From: Ville Voutilainen <ville.voutilainen_at_[hidden]>
Date: Tue, 13 Aug 2019 19:08:57 +0300
On Tue, 13 Aug 2019 at 19:03, Niall Douglas <s_sourceforge_at_[hidden]> wrote:
>
> On 13/08/2019 15:27, Herring, Davis via Core wrote:
> >> Is it politically feasible for C++ 23 and C 2x to require
> >> implementations to default to interpreting source files as either (i) 7
> >> bit ASCII or (ii) UTF-8? To be specific, char literals would thus be
> >> either 7 bit ASCII or UTF-8.
> >
> > We could specify the source file directly as a sequence of ISO 10646 abstract characters, or even as a sequence of UTF-8 code units, but the implementation could choose to interpret the disk file to contain KOI-7 N1 with some sort of escape sequences for other characters. You might say "That's not UTF-8 on disk!", to which the implementation replies "That's how my operating system natively stores UTF-8." and the standard replies "What's a disk?".
>
> I think that's an unproductive way of looking at the situation.

I think your missing Davis's point.
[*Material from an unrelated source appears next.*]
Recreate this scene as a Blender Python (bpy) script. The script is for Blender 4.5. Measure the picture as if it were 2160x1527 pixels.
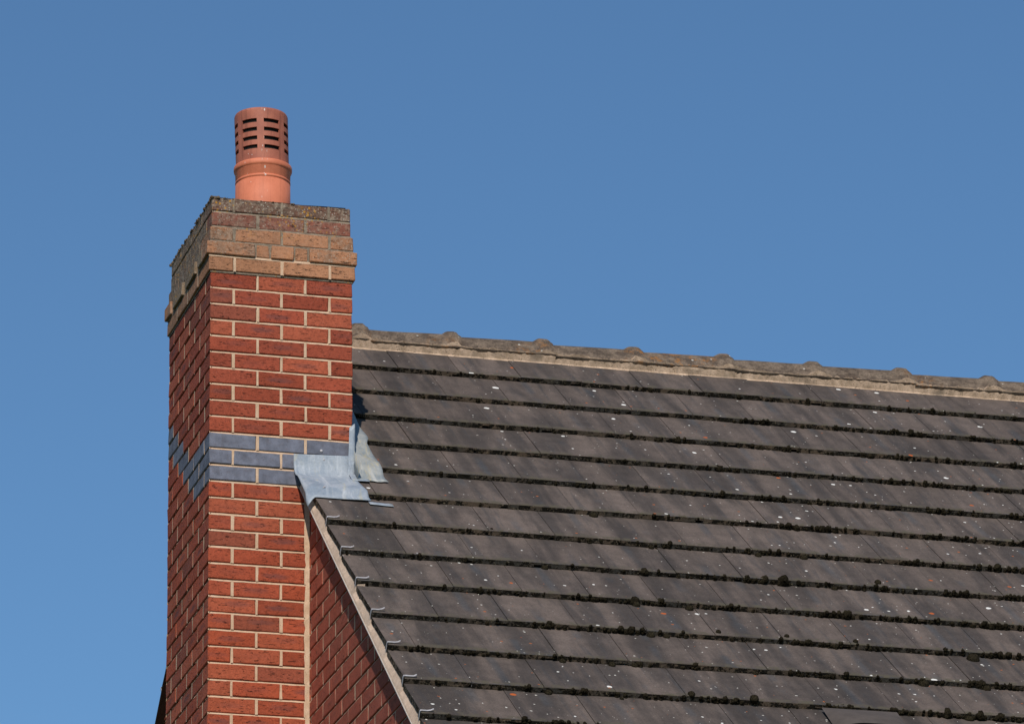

His point is that we can ban
source code that has an encoding that we don't like,
but that doesn't necessarily have any noticeable impact on anything,
because implementations may choose differently,
and they especially may choose a different default.

> I'd prefer to look at it this way:
> 1. How much existing code gets broken if when recompiled as C++ 23, the
> default is now to assume UTF-8 input unless input is obviously not that?

I don't know what that "default" means.